Semua serba tak terduga dan begitulah kehidupan. Saya mengatakan seperti itu karena semua yang saya lalui hingga saat ini tak pernah terbayang sebelumnya, ya tak pernah ada di dalam pikiran saya sebelumnya hingga kehidupan saya berlanjut saat ini. Tapi begitulah kehidupan bukankah semua telah diatur dan kita tinggal menjalani alurnya. Ya, kita tinggal menjalani alur skenario yang telah dibuat Tuhan tapi dengan ikhlasnya Tuhan juga memberikan kita kebebasan untuk kita menentukan bagaimana kita menjalani alurnya. Seperti selalu saya tangkap kita memilih menjadi baik atau memilih ke jalur yang tidak baik. Entahlah terkadang seperti kata bijak “Sesuatu yang baik, belum tentu benar. Sesuatu yang benar, belum tentu baik. Sesuatu yang bagus, belum tentu berharga. Sesuatu yang berharga/berguna, belum tentu bagus”. Sampai pada titik ini saya masih merasa bingung tapi saya percaya alur skenario yang ditetapkan Tuhan adalah sebuah kebenaran.
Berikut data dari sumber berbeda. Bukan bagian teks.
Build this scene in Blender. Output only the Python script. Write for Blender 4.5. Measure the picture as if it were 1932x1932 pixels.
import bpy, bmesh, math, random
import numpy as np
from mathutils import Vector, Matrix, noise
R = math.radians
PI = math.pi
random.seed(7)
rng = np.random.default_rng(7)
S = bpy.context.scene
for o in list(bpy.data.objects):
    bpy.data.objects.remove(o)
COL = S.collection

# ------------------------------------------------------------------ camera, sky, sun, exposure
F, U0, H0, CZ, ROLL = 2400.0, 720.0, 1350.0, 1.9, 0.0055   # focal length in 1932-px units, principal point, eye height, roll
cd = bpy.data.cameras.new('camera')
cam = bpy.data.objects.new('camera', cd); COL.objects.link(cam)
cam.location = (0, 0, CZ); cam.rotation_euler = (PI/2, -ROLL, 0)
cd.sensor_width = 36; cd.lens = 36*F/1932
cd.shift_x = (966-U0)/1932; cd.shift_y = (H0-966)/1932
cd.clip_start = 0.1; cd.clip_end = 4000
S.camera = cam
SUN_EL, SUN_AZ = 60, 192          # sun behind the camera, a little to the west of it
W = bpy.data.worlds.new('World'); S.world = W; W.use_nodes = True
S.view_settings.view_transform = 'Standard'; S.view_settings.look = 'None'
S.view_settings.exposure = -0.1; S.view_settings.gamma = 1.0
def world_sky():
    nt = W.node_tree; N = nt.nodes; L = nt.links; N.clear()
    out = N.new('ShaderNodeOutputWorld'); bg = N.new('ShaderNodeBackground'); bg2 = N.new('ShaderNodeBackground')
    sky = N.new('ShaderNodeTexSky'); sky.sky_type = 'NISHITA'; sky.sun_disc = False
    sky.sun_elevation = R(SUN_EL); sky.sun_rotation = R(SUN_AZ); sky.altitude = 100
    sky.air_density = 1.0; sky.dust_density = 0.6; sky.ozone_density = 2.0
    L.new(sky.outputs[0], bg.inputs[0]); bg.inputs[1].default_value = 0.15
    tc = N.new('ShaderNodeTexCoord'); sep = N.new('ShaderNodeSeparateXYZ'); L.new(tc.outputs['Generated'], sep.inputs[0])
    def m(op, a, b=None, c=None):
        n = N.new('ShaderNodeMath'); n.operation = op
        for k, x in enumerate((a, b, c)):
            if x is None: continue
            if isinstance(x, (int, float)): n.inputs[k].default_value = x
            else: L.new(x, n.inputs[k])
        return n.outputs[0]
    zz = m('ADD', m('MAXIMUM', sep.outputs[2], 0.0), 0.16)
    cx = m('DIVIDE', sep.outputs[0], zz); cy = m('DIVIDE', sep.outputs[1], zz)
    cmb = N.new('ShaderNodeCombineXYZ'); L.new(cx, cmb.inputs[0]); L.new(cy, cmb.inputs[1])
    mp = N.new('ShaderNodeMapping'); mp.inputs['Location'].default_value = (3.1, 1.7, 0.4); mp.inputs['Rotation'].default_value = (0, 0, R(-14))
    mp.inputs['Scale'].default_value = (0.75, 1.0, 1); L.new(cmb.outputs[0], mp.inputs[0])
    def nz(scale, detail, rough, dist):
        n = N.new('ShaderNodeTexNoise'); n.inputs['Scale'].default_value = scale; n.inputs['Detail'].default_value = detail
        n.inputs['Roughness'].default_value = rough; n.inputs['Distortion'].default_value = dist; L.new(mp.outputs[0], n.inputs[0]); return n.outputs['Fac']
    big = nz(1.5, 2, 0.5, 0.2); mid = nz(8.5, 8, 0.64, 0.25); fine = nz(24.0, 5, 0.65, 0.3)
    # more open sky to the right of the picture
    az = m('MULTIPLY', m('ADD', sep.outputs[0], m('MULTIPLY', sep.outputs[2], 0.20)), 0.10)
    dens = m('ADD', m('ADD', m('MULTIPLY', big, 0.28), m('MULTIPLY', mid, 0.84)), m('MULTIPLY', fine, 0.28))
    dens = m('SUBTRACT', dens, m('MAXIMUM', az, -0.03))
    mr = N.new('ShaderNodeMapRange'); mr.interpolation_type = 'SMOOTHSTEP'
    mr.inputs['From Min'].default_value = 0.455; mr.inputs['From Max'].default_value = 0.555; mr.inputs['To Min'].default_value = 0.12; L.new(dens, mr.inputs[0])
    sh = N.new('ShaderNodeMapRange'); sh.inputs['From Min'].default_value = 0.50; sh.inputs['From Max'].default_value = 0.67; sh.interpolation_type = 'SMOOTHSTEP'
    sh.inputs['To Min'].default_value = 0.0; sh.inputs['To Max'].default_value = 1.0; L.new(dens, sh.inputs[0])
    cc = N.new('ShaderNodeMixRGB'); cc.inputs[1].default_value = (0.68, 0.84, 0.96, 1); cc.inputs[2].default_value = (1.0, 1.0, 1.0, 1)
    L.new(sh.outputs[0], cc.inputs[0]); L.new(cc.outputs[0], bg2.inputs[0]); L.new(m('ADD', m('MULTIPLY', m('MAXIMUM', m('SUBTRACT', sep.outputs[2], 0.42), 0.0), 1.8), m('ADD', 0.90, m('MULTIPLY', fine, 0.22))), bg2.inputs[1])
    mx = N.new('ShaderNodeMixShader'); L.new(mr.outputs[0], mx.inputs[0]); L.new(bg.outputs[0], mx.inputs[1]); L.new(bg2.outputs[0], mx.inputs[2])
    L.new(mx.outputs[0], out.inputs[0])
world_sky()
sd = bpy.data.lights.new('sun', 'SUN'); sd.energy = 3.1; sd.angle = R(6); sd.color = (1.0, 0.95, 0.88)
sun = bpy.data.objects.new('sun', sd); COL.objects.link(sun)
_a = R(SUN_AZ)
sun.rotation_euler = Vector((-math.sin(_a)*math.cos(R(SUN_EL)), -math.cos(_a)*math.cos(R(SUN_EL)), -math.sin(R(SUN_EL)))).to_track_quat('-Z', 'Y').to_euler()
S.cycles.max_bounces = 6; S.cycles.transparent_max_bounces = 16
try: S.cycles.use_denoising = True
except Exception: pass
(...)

Setelah seminggu yang lalu balik dari praktek MAGK di Malang, waktu terasa begitu cepat. Saya merasa kalau saya ini baru lulus SMA, dan saya baru selesai kuliah semester I, hehehe. Dan tak terasa pula umur saya sudah capai 20 tahun. Padahal saya merasa saya belum layak berumur seperti ini, umur 20 tahun bagi saya sudah memasuki masa dewasa dan sudah selayaknya berpikir dewasa, hehehe. Saya pernah berpikir saya senang belajar mendewasakan pikiran saya tapi saya tidak suka ketika diposisikan sebagai orang dewasa, hehehe, begitulah saya mungkin belum siap diposisikan sebagai sosok dewasa.
Minggu ini kita bakal melanjutkan dinas di salah satu Rumah Sakit di Ternate lagi. Saya bakal dinas di Minggu ini di Instalasi Gizi. Di hari pertama dinas di Rumah Sakit ini tanpa sadar atau karena hujan atau karena malas atau karena hal lain sebagian besar dari kita terlambat saat dinas di hari pertama itu. Saya termasuk di dalamnya tapi parahnya ada yang lebih terlambat dari itu. Tapi sudahlah saya tak mau bicara soal terlambat karena terlambat adalah hobby saya, hahaha.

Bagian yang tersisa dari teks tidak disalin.